Request:
Transcribe the material from its first line onward, ending with the line that contains "r = ray(px, py); return Vector((0,0,H)) + r*((Z-H)/r.z)" and adding nothing beyond it.

* * * * * * * * *

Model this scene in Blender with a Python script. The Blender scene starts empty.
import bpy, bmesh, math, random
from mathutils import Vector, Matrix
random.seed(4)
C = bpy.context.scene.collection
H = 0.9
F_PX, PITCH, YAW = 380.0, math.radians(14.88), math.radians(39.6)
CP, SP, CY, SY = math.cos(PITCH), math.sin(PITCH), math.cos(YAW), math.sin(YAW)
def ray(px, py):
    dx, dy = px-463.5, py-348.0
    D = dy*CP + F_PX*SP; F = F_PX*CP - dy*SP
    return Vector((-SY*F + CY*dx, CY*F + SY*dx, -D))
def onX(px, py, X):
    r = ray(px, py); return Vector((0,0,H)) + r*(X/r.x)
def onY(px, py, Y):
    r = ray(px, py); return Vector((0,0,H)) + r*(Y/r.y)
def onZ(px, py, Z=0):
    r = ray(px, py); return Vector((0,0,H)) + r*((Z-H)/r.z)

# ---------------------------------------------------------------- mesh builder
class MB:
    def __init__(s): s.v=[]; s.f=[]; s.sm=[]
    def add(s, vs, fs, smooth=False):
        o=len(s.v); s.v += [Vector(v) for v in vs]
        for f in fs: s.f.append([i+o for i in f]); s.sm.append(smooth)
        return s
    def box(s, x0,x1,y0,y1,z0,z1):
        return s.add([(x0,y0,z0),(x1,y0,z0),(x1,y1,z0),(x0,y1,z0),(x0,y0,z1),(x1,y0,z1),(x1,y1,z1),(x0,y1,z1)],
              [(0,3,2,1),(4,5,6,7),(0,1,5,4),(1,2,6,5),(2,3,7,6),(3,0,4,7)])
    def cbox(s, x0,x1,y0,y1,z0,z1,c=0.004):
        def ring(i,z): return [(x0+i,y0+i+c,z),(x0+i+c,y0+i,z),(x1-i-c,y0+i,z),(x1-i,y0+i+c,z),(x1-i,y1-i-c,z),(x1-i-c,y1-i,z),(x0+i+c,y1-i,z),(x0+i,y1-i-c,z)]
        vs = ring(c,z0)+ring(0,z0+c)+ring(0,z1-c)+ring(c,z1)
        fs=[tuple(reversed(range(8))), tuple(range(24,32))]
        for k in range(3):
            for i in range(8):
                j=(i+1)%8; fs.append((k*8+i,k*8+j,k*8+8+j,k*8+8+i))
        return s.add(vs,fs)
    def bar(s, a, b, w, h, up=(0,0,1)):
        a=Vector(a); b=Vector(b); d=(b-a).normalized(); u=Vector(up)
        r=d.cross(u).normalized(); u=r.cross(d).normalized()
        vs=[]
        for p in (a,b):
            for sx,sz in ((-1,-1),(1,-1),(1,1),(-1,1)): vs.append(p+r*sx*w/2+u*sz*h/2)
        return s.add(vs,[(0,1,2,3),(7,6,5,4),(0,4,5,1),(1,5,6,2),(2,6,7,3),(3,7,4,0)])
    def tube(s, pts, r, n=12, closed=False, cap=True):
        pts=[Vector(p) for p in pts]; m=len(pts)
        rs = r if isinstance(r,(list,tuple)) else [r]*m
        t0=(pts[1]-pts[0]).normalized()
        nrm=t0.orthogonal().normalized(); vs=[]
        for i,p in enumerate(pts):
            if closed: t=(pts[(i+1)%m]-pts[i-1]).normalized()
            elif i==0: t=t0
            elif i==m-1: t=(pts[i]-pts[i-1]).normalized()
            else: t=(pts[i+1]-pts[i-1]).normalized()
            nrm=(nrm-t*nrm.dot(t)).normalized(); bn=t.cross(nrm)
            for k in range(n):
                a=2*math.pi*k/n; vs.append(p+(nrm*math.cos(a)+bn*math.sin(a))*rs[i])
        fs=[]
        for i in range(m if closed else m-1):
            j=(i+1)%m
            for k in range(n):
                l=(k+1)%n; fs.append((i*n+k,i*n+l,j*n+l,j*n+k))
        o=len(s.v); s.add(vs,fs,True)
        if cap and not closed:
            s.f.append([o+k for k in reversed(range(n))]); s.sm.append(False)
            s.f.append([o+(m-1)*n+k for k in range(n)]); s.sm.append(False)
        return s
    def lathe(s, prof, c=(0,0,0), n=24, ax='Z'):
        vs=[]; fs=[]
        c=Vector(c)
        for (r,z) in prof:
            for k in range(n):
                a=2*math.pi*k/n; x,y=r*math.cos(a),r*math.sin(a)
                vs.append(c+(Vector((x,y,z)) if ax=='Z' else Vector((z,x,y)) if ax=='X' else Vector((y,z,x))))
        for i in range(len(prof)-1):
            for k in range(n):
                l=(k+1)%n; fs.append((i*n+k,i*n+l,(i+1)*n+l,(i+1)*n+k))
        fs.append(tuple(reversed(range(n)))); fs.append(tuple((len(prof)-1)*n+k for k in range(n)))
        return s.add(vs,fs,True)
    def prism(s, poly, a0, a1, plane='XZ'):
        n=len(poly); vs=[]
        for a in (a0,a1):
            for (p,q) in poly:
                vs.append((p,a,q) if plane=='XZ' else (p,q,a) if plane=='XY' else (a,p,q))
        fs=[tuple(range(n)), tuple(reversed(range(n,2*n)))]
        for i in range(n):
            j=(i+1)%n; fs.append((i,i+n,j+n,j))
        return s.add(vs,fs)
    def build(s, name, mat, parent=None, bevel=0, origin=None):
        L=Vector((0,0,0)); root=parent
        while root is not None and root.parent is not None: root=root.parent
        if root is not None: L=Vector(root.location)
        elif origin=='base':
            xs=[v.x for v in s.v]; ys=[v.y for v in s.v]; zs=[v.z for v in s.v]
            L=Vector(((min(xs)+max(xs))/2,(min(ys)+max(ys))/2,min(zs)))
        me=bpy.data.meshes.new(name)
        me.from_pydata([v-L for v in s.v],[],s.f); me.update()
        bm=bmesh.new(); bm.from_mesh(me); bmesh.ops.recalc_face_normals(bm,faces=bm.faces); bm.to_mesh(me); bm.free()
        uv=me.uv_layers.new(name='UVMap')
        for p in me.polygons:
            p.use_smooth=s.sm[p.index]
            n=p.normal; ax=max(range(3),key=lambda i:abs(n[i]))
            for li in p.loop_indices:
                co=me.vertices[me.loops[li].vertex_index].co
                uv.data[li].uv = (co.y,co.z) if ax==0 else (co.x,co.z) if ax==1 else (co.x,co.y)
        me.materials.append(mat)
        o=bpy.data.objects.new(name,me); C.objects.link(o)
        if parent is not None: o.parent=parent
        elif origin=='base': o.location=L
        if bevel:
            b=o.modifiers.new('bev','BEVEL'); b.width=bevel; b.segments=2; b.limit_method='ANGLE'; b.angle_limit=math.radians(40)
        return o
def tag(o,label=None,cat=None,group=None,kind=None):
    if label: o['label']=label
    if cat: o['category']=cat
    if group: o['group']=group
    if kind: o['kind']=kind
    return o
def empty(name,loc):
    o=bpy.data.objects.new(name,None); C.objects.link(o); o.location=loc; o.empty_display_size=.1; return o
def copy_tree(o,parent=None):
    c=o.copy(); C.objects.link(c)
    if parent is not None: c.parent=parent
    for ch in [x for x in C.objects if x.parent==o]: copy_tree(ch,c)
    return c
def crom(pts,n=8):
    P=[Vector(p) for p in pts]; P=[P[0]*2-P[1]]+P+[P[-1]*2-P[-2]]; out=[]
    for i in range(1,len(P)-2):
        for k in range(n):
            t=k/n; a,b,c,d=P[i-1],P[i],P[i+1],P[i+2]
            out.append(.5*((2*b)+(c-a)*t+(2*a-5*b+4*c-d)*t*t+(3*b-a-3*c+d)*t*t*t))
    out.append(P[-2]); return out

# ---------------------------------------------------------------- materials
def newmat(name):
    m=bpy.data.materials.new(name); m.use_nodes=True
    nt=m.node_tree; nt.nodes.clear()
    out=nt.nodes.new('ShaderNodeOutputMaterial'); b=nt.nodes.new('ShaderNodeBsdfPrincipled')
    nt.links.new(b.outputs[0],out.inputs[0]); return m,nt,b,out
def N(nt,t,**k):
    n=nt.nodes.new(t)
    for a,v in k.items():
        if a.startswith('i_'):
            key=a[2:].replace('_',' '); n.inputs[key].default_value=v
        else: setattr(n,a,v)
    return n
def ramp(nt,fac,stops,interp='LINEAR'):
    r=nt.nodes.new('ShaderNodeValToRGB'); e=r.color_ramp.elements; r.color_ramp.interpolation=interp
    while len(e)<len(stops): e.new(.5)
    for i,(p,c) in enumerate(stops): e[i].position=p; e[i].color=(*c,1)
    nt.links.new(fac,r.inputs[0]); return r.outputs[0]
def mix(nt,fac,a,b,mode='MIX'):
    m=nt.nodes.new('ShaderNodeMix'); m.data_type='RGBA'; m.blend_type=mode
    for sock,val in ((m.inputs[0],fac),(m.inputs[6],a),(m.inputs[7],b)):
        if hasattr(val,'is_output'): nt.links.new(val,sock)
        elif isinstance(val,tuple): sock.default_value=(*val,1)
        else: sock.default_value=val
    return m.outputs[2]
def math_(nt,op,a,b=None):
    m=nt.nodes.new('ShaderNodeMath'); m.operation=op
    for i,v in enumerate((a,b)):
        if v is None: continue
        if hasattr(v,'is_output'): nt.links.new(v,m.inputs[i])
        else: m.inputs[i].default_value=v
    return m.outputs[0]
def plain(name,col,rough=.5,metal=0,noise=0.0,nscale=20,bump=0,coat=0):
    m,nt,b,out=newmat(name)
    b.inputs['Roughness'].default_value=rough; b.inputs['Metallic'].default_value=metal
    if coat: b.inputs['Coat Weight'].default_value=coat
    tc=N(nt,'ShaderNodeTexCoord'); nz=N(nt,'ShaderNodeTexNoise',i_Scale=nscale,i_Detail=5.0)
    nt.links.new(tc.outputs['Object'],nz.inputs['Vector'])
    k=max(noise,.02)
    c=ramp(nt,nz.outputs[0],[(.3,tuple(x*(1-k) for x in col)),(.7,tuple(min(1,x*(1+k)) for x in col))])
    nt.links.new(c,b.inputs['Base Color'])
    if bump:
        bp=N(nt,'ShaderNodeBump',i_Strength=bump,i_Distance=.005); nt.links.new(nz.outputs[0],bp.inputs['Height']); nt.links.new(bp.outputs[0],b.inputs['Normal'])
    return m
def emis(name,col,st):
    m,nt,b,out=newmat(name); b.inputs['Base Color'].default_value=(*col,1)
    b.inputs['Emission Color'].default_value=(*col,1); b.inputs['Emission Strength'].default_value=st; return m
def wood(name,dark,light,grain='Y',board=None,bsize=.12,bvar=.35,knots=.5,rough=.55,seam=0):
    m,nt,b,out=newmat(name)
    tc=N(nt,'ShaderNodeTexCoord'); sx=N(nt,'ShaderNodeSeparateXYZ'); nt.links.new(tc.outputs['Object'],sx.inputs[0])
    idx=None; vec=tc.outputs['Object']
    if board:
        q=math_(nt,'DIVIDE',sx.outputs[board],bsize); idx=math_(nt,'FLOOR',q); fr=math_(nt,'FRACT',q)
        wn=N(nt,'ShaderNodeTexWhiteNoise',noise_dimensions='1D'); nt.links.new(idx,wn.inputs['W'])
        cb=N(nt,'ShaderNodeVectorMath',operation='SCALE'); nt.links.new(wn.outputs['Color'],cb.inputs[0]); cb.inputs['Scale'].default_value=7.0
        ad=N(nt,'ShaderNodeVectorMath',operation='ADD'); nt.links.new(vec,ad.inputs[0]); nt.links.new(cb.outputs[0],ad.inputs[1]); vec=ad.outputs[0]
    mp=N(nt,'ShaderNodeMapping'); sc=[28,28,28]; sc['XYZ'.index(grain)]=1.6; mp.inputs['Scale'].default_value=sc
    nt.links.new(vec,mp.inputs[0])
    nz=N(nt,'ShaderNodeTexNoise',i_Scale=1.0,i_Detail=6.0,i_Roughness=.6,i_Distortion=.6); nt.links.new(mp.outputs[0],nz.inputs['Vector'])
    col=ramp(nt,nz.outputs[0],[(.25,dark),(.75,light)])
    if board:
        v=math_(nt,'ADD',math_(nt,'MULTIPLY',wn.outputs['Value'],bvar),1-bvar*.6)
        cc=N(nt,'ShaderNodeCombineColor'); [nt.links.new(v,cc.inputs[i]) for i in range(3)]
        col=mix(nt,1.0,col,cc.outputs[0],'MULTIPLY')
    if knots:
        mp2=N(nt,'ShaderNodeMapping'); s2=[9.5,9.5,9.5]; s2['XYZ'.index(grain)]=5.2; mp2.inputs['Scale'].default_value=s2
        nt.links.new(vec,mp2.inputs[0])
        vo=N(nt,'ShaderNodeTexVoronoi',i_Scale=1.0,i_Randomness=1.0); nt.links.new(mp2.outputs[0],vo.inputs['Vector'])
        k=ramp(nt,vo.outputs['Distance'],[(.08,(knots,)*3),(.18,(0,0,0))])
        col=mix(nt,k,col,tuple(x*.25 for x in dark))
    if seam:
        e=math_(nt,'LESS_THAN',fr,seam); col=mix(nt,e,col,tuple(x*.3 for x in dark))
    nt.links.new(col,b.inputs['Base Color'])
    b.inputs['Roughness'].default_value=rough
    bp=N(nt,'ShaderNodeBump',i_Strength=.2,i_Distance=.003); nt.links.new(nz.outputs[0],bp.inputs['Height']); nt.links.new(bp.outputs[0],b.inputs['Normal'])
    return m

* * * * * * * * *

Task solution:
Model this scene in Blender with a Python script. The Blender scene starts empty.
import bpy, bmesh, math, random
from mathutils import Vector, Matrix
random.seed(4)
C = bpy.context.scene.collection
H = 0.9
F_PX, PITCH, YAW = 380.0, math.radians(14.88), math.radians(39.6)
CP, SP, CY, SY = math.cos(PITCH), math.sin(PITCH), math.cos(YAW), math.sin(YAW)
def ray(px, py):
    dx, dy = px-463.5, py-348.0
    D = dy*CP + F_PX*SP; F = F_PX*CP - dy*SP
    return Vector((-SY*F + CY*dx, CY*F + SY*dx, -D))
def onX(px, py, X):
    r = ray(px, py); return Vector((0,0,H)) + r*(X/r.x)
def onY(px, py, Y):
    r = ray(px, py); return Vector((0,0,H)) + r*(Y/r.y)
def onZ(px, py, Z=0):
    r = ray(px, py); return Vector((0,0,H)) + r*((Z-H)/r.z)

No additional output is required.